◆ **STATED TASK**: Print the whole listing exactly.
◆ ◆ ◆
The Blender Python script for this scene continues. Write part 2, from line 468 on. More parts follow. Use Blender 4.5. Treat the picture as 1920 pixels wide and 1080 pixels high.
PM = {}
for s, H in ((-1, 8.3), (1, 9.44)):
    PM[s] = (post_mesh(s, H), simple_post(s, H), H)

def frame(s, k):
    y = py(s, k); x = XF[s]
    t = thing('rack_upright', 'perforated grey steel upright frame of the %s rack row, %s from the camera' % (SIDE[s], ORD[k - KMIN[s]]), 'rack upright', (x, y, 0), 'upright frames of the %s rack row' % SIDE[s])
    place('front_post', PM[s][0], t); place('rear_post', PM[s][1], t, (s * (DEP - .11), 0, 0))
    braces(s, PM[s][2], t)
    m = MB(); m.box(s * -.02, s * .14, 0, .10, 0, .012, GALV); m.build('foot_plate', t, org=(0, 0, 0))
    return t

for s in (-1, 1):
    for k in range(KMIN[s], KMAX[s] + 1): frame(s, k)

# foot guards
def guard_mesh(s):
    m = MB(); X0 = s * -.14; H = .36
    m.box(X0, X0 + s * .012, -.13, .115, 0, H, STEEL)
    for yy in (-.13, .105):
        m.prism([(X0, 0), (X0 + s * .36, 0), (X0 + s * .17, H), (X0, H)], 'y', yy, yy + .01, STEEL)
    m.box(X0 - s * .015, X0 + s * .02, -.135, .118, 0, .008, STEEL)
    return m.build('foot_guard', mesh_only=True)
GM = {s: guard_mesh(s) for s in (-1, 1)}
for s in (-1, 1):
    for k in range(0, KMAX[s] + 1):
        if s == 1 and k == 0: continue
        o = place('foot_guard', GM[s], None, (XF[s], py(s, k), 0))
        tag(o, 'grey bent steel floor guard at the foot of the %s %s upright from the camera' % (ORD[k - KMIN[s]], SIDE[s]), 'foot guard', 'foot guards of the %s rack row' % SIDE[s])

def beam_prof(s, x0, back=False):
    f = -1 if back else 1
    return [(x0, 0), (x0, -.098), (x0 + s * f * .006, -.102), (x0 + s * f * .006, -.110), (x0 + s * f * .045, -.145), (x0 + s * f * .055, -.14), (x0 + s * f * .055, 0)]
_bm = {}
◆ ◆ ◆
◆ **RESPONSE**:
The Blender Python script for this scene continues. Write part 2, from line 468 on. More parts follow. Use Blender 4.5. Treat the picture as 1920 pixels wide and 1080 pixels high.
PM = {}
for s, H in ((-1, 8.3), (1, 9.44)):
    PM[s] = (post_mesh(s, H), simple_post(s, H), H)

def frame(s, k):
    y = py(s, k); x = XF[s]
    t = thing('rack_upright', 'perforated grey steel upright frame of the %s rack row, %s from the camera' % (SIDE[s], ORD[k - KMIN[s]]), 'rack upright', (x, y, 0), 'upright frames of the %s rack row' % SIDE[s])
    place('front_post', PM[s][0], t); place('rear_post', PM[s][1], t, (s * (DEP - .11), 0, 0))
    braces(s, PM[s][2], t)
    m = MB(); m.box(s * -.02, s * .14, 0, .10, 0, .012, GALV); m.build('foot_plate', t, org=(0, 0, 0))
    return t

for s in (-1, 1):
    for k in range(KMIN[s], KMAX[s] + 1): frame(s, k)

# foot guards
def guard_mesh(s):
    m = MB(); X0 = s * -.14; H = .36
    m.box(X0, X0 + s * .012, -.13, .115, 0, H, STEEL)
    for yy in (-.13, .105):
        m.prism([(X0, 0), (X0 + s * .36, 0), (X0 + s * .17, H), (X0, H)], 'y', yy, yy + .01, STEEL)
    m.box(X0 - s * .015, X0 + s * .02, -.135, .118, 0, .008, STEEL)
    return m.build('foot_guard', mesh_only=True)
GM = {s: guard_mesh(s) for s in (-1, 1)}
for s in (-1, 1):
    for k in range(0, KMAX[s] + 1):
        if s == 1 and k == 0: continue
        o = place('foot_guard', GM[s], None, (XF[s], py(s, k), 0))
        tag(o, 'grey bent steel floor guard at the foot of the %s %s upright from the camera' % (ORD[k - KMIN[s]], SIDE[s]), 'foot guard', 'foot guards of the %s rack row' % SIDE[s])

def beam_prof(s, x0, back=False):
    f = -1 if back else 1
    return [(x0, 0), (x0, -.098), (x0 + s * f * .006, -.102), (x0 + s * f * .006, -.110), (x0 + s * f * .045, -.145), (x0 + s * f * .055, -.14), (x0 + s * f * .055, 0)]
_bm = {}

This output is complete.